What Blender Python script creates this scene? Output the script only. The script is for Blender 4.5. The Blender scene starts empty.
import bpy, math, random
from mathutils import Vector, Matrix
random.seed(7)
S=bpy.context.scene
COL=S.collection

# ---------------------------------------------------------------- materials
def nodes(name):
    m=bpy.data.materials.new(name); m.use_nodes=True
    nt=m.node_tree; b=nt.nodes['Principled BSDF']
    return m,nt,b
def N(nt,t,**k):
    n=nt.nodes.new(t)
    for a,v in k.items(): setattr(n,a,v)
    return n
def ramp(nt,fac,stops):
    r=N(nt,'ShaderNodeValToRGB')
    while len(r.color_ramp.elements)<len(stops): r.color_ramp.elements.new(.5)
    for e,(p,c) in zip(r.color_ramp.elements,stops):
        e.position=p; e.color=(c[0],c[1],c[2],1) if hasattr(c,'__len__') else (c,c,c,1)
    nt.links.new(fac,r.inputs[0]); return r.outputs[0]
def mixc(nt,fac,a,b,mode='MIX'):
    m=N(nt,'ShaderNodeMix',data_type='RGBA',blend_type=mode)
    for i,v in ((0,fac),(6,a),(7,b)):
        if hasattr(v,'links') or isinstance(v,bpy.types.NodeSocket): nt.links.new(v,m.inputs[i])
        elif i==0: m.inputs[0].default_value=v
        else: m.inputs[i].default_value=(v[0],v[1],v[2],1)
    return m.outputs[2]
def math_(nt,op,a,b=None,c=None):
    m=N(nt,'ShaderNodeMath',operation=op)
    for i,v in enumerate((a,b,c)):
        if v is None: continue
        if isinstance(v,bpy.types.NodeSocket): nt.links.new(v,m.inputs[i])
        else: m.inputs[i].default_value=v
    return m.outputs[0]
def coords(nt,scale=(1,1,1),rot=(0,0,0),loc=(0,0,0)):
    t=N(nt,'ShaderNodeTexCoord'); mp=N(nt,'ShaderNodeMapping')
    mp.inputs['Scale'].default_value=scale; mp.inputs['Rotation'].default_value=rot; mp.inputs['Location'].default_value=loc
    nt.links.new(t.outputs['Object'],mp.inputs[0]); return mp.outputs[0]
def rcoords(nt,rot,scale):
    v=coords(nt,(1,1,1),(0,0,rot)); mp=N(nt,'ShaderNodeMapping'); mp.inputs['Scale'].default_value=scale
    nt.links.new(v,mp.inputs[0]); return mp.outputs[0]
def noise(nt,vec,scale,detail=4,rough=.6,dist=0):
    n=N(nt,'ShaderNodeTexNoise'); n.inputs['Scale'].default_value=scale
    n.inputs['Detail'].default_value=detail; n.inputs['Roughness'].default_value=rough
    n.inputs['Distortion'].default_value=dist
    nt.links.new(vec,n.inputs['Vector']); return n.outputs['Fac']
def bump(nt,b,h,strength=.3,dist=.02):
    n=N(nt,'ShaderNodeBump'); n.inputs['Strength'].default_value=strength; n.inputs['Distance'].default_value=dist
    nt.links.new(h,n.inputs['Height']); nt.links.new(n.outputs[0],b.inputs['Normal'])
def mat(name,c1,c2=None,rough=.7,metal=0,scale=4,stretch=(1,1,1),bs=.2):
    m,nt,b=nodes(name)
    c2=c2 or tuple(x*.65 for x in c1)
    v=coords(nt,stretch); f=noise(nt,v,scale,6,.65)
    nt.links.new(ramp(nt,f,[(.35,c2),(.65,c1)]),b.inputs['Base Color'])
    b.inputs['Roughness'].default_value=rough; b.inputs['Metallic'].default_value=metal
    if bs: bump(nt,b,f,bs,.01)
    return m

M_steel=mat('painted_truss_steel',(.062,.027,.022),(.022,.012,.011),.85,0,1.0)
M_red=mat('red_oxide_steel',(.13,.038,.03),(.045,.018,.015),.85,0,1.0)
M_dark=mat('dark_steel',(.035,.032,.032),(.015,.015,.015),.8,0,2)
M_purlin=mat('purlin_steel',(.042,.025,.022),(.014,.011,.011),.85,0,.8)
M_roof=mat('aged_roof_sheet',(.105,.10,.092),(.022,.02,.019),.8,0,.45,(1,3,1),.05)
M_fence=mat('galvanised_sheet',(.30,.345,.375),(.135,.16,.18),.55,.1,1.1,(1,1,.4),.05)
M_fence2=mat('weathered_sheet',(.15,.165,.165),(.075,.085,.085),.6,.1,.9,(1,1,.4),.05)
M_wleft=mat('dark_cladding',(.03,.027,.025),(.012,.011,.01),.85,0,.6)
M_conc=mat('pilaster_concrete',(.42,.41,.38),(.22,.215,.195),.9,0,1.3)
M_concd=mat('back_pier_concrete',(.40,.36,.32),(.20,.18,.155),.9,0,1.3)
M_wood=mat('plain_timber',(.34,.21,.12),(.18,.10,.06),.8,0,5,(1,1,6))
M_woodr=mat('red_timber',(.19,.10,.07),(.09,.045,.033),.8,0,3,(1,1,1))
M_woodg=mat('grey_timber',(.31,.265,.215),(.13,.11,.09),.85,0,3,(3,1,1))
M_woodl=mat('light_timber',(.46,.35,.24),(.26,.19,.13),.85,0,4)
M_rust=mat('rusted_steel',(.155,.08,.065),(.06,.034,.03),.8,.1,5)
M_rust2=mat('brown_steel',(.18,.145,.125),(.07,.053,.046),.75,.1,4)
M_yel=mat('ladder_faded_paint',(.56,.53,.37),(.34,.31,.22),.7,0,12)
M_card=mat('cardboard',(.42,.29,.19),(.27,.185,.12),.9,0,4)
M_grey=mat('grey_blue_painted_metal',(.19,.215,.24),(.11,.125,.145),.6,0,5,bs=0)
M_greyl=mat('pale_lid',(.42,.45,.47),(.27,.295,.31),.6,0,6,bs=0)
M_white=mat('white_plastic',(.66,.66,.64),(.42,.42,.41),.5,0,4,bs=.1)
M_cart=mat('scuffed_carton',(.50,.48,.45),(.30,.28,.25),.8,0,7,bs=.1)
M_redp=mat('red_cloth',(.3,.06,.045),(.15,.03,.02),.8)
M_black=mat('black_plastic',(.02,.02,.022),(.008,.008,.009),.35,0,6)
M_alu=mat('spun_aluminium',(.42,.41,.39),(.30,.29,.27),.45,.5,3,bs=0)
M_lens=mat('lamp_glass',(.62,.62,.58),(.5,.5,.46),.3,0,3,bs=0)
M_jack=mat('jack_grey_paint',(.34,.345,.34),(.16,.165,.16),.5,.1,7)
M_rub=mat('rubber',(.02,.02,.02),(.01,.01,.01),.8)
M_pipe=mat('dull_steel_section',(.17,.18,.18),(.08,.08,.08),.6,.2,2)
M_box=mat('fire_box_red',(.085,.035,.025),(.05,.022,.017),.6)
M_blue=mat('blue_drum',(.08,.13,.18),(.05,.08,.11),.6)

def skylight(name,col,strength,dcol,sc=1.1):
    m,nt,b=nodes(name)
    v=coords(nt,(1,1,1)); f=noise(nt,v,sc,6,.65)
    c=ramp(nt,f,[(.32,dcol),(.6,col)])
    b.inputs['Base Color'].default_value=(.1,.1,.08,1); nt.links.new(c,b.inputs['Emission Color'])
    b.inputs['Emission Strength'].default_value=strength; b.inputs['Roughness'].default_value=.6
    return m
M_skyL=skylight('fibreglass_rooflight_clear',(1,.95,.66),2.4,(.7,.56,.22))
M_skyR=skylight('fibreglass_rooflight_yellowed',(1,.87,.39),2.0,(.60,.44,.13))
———
◆ **Short task**
Copy out every line of the data above, exactly as given.

◆ **Output for this exercise**
What Blender Python script creates this scene? Output the script only. The script is for Blender 4.5. The Blender scene starts empty.
import bpy, math, random
from mathutils import Vector, Matrix
random.seed(7)
S=bpy.context.scene
COL=S.collection

# ---------------------------------------------------------------- materials
def nodes(name):
    m=bpy.data.materials.new(name); m.use_nodes=True
    nt=m.node_tree; b=nt.nodes['Principled BSDF']
    return m,nt,b
def N(nt,t,**k):
    n=nt.nodes.new(t)
    for a,v in k.items(): setattr(n,a,v)
    return n
def ramp(nt,fac,stops):
    r=N(nt,'ShaderNodeValToRGB')
    while len(r.color_ramp.elements)<len(stops): r.color_ramp.elements.new(.5)
    for e,(p,c) in zip(r.color_ramp.elements,stops):
        e.position=p; e.color=(c[0],c[1],c[2],1) if hasattr(c,'__len__') else (c,c,c,1)
    nt.links.new(fac,r.inputs[0]); return r.outputs[0]
def mixc(nt,fac,a,b,mode='MIX'):
    m=N(nt,'ShaderNodeMix',data_type='RGBA',blend_type=mode)
    for i,v in ((0,fac),(6,a),(7,b)):
        if hasattr(v,'links') or isinstance(v,bpy.types.NodeSocket): nt.links.new(v,m.inputs[i])
        elif i==0: m.inputs[0].default_value=v
        else: m.inputs[i].default_value=(v[0],v[1],v[2],1)
    return m.outputs[2]
def math_(nt,op,a,b=None,c=None):
    m=N(nt,'ShaderNodeMath',operation=op)
    for i,v in enumerate((a,b,c)):
        if v is None: continue
        if isinstance(v,bpy.types.NodeSocket): nt.links.new(v,m.inputs[i])
        else: m.inputs[i].default_value=v
    return m.outputs[0]
def coords(nt,scale=(1,1,1),rot=(0,0,0),loc=(0,0,0)):
    t=N(nt,'ShaderNodeTexCoord'); mp=N(nt,'ShaderNodeMapping')
    mp.inputs['Scale'].default_value=scale; mp.inputs['Rotation'].default_value=rot; mp.inputs['Location'].default_value=loc
    nt.links.new(t.outputs['Object'],mp.inputs[0]); return mp.outputs[0]
def rcoords(nt,rot,scale):
    v=coords(nt,(1,1,1),(0,0,rot)); mp=N(nt,'ShaderNodeMapping'); mp.inputs['Scale'].default_value=scale
    nt.links.new(v,mp.inputs[0]); return mp.outputs[0]
def noise(nt,vec,scale,detail=4,rough=.6,dist=0):
    n=N(nt,'ShaderNodeTexNoise'); n.inputs['Scale'].default_value=scale
    n.inputs['Detail'].default_value=detail; n.inputs['Roughness'].default_value=rough
    n.inputs['Distortion'].default_value=dist
    nt.links.new(vec,n.inputs['Vector']); return n.outputs['Fac']
def bump(nt,b,h,strength=.3,dist=.02):
    n=N(nt,'ShaderNodeBump'); n.inputs['Strength'].default_value=strength; n.inputs['Distance'].default_value=dist
    nt.links.new(h,n.inputs['Height']); nt.links.new(n.outputs[0],b.inputs['Normal'])
def mat(name,c1,c2=None,rough=.7,metal=0,scale=4,stretch=(1,1,1),bs=.2):
    m,nt,b=nodes(name)
    c2=c2 or tuple(x*.65 for x in c1)
    v=coords(nt,stretch); f=noise(nt,v,scale,6,.65)
    nt.links.new(ramp(nt,f,[(.35,c2),(.65,c1)]),b.inputs['Base Color'])
    b.inputs['Roughness'].default_value=rough; b.inputs['Metallic'].default_value=metal
    if bs: bump(nt,b,f,bs,.01)
    return m

M_steel=mat('painted_truss_steel',(.062,.027,.022),(.022,.012,.011),.85,0,1.0)
M_red=mat('red_oxide_steel',(.13,.038,.03),(.045,.018,.015),.85,0,1.0)
M_dark=mat('dark_steel',(.035,.032,.032),(.015,.015,.015),.8,0,2)
M_purlin=mat('purlin_steel',(.042,.025,.022),(.014,.011,.011),.85,0,.8)
M_roof=mat('aged_roof_sheet',(.105,.10,.092),(.022,.02,.019),.8,0,.45,(1,3,1),.05)
M_fence=mat('galvanised_sheet',(.30,.345,.375),(.135,.16,.18),.55,.1,1.1,(1,1,.4),.05)
M_fence2=mat('weathered_sheet',(.15,.165,.165),(.075,.085,.085),.6,.1,.9,(1,1,.4),.05)
M_wleft=mat('dark_cladding',(.03,.027,.025),(.012,.011,.01),.85,0,.6)
M_conc=mat('pilaster_concrete',(.42,.41,.38),(.22,.215,.195),.9,0,1.3)
M_concd=mat('back_pier_concrete',(.40,.36,.32),(.20,.18,.155),.9,0,1.3)
M_wood=mat('plain_timber',(.34,.21,.12),(.18,.10,.06),.8,0,5,(1,1,6))
M_woodr=mat('red_timber',(.19,.10,.07),(.09,.045,.033),.8,0,3,(1,1,1))
M_woodg=mat('grey_timber',(.31,.265,.215),(.13,.11,.09),.85,0,3,(3,1,1))
M_woodl=mat('light_timber',(.46,.35,.24),(.26,.19,.13),.85,0,4)
M_rust=mat('rusted_steel',(.155,.08,.065),(.06,.034,.03),.8,.1,5)
M_rust2=mat('brown_steel',(.18,.145,.125),(.07,.053,.046),.75,.1,4)
M_yel=mat('ladder_faded_paint',(.56,.53,.37),(.34,.31,.22),.7,0,12)
M_card=mat('cardboard',(.42,.29,.19),(.27,.185,.12),.9,0,4)
M_grey=mat('grey_blue_painted_metal',(.19,.215,.24),(.11,.125,.145),.6,0,5,bs=0)
M_greyl=mat('pale_lid',(.42,.45,.47),(.27,.295,.31),.6,0,6,bs=0)
M_white=mat('white_plastic',(.66,.66,.64),(.42,.42,.41),.5,0,4,bs=.1)
M_cart=mat('scuffed_carton',(.50,.48,.45),(.30,.28,.25),.8,0,7,bs=.1)
M_redp=mat('red_cloth',(.3,.06,.045),(.15,.03,.02),.8)
M_black=mat('black_plastic',(.02,.02,.022),(.008,.008,.009),.35,0,6)
M_alu=mat('spun_aluminium',(.42,.41,.39),(.30,.29,.27),.45,.5,3,bs=0)
M_lens=mat('lamp_glass',(.62,.62,.58),(.5,.5,.46),.3,0,3,bs=0)
M_jack=mat('jack_grey_paint',(.34,.345,.34),(.16,.165,.16),.5,.1,7)
M_rub=mat('rubber',(.02,.02,.02),(.01,.01,.01),.8)
M_pipe=mat('dull_steel_section',(.17,.18,.18),(.08,.08,.08),.6,.2,2)
M_box=mat('fire_box_red',(.085,.035,.025),(.05,.022,.017),.6)
M_blue=mat('blue_drum',(.08,.13,.18),(.05,.08,.11),.6)

def skylight(name,col,strength,dcol,sc=1.1):
    m,nt,b=nodes(name)
    v=coords(nt,(1,1,1)); f=noise(nt,v,sc,6,.65)
    c=ramp(nt,f,[(.32,dcol),(.6,col)])
    b.inputs['Base Color'].default_value=(.1,.1,.08,1); nt.links.new(c,b.inputs['Emission Color'])
    b.inputs['Emission Strength'].default_value=strength; b.inputs['Roughness'].default_value=.6
    return m
M_skyL=skylight('fibreglass_rooflight_clear',(1,.95,.66),2.4,(.7,.56,.22))
M_skyR=skylight('fibreglass_rooflight_yellowed',(1,.87,.39),2.0,(.60,.44,.13))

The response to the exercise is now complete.